Which cell suppliers Enlight discloses on CO Bar 1, 2, and 3 (in construction) and on 4 and 5 (mobilizing 2H 2026) will be a read on the intersection of the two filters. The 45X production credit and 48E investment credit math for the tax equity slice depend on it. Every comparable project still working its capital stack against a comparable interconnection anchor will use the CO Bar disclosure as the comparable.
Signals to watch on the interconnection axis
Three things to track through H2 2026 and into 2027.
Large-block interconnection agreements issued in Arizona, Texas, and California, at 500 MW AC and above. Public agreements at that size are a finite list. The rate at which the list grows across CAISO, ERCOT, and SPP (the three RTOs closest to Arizona from a project-financing frame) is the physical proxy for the strength of the anchor-asset premium.
FERC action on the large-load track. Grid operators are negotiating a FERC track on large-load interconnection driven by data-center peak-load applications, which reached 198 GW in ERCOT alone in Q1 2026. The unresolved question is whether a 500 MW hyperscaler campus is treated as a generator, a load, or a hybrid, and whether large-load queue positions consume the same substation capacity as large-generator queue positions. The answer changes the supply of anchor-scale interconnection agreements available to solar-plus-storage developers.
Whether cluster-under-anchor structures show up outside the Southwest. CO Bar’s model works in Arizona because SRP and APS are willing counterparties, the solar resource is durable, and the transmission network into the load pocket is defined.

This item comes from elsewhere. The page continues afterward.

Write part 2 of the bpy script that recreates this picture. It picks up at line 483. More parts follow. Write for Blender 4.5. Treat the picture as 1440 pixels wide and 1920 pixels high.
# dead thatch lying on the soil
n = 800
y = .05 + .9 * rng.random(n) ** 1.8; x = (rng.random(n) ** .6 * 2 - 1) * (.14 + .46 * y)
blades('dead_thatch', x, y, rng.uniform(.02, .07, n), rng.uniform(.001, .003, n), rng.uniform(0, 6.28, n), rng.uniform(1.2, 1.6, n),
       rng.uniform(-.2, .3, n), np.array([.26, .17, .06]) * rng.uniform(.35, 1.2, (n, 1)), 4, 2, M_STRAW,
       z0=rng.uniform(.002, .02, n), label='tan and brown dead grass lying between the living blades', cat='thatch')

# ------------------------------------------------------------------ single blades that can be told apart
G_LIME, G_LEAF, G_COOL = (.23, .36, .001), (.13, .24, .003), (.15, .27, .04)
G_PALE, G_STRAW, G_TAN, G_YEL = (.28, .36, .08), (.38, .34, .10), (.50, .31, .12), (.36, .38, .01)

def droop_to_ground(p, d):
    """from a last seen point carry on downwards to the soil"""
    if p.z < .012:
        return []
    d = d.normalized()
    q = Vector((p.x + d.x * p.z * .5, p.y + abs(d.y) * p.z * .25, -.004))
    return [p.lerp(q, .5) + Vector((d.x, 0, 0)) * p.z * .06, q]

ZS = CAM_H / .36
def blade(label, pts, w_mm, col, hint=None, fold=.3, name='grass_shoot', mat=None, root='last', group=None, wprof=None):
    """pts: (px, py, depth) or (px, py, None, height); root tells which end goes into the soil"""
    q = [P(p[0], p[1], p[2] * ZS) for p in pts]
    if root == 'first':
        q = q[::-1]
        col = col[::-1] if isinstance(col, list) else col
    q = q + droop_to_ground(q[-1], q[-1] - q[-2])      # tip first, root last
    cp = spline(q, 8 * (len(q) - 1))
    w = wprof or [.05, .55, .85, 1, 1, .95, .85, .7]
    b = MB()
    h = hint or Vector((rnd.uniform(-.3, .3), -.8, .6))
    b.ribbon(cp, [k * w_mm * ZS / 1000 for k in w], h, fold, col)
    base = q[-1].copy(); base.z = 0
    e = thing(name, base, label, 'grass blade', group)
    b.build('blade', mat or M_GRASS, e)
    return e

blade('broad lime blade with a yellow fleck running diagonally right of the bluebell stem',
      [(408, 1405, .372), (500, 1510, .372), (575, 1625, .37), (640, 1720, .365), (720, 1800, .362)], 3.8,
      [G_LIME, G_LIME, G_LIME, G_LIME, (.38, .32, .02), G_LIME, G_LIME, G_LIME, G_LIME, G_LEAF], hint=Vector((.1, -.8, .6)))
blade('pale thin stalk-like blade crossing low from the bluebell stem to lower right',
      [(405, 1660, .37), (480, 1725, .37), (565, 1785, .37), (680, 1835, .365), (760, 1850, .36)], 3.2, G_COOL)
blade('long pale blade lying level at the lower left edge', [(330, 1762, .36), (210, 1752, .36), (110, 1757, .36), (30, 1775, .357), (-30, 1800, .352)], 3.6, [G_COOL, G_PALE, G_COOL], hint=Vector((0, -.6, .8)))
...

The next place the model shows up (Texas, Nevada, New Mexico, and eventually the SPP tier of the Great Plains) is the read on whether Enlight found a local template or wrote a national one. Portfolio developers with US pipelines have every reason to run the same experiment. The frequency with which the experiment prints in the second half of 2026 is the tell.
The frame
Against the grid vertical thesis, this is thesis-confirm on the interconnection-as-binding-constraint frame first laid out in May, and thesis-extend on the safe-harbor-stockpile piece. Interconnection queue times were named as a constraint. Interconnection agreements at large-block scale are now visible as an asset class inside that constraint. The safe-harbored solar bank rests on that asset class, and the AEU scorecard says the asset class is not scaling with the bank on top of it. Portfolio-depth developers with pre-existing queue positions compound. Everyone else runs the standard queue.
The pricing signal is already in the ground at CO Bar. The question is how quickly the rest of the market rerates against it.